Essas aparições também eram sobre alianças com rappers americanos, como 21 Savage e Sexyy Red, ou estrelas britânicas como J Hus, Skepta ou Headie One.
"Ninguém consegue rimar melhor do que os rappers de Londres", disse.
O astro nigeriano Rema, na terceira noite, fez uma das apresentações mais eletrizantes, oscilando entre a ternura de “Calm down” e a intensidade guerreira de “Ozeba”.
A noite de abertura teve tom mais sensual, com Mario e Bobby Valentino. Giveon fez um set austero de três músicas e Bryson Tiller — talvez o primeiro cantor de R&B a reagir em tempo real às inovações de Drake, em meados dos anos 2010 — também brilhou.
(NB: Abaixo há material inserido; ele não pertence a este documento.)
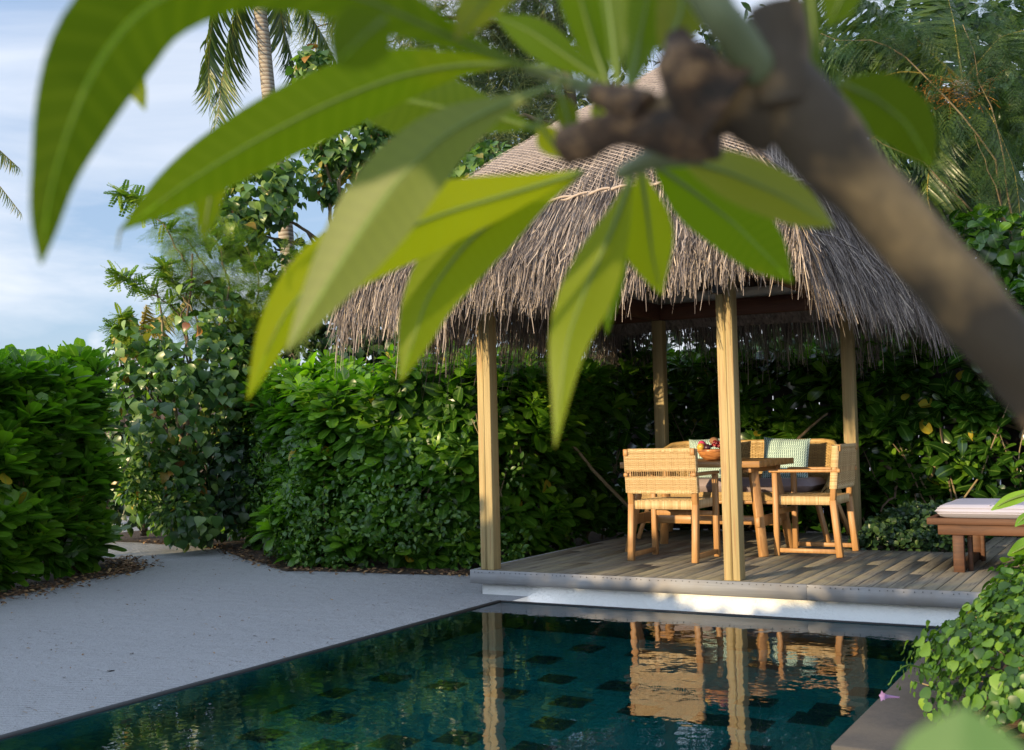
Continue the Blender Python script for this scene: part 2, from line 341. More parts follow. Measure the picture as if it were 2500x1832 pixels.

Lamar e outros desafetos foram, ali, quase um detalhe. Num momento da segunda noite, a plateia começou a entoar um canto ofensivo direcionado a Lamar, incentivada por Adin Ross. Drake ouviu e estufou o peito: "Vocês acharam mesmo que iam derrubar o garoto?".
No início deste mês, o canadense havia feito uma live no YouTube por uma hora, dirigindo um caminhão de entrega de gelo pelas ruas de Toronto para lançar seu novo single, “What did I miss?”, que estreou em segundo lugar na Billboard Hot 100. Ele o apresentou somente na segunda noite do festival. Já “Nokia”, seu hit otimista e dançante lançado no começo do ano, foi tocado nas três noites. A canção saiu em fevereiro no álbum colaborativo “ Some sexy songs 4 U”, com PartyNextDoor.
A faixa se encaixava na narrativa que Drake construía sobre si, especialmente na terceira noite, na qual exibiu seu talento para o pop global. O alcance de Drake engloba o drill britânico, o dancehall jamaicano, o afrobeats nigeriano, o amapiano sul-africano, o rap do Sul dos EUA e muito mais — um cosmopolitismo transatlântico que ignora qualquer cartilha local. O restante do mundo é muito, muito grande.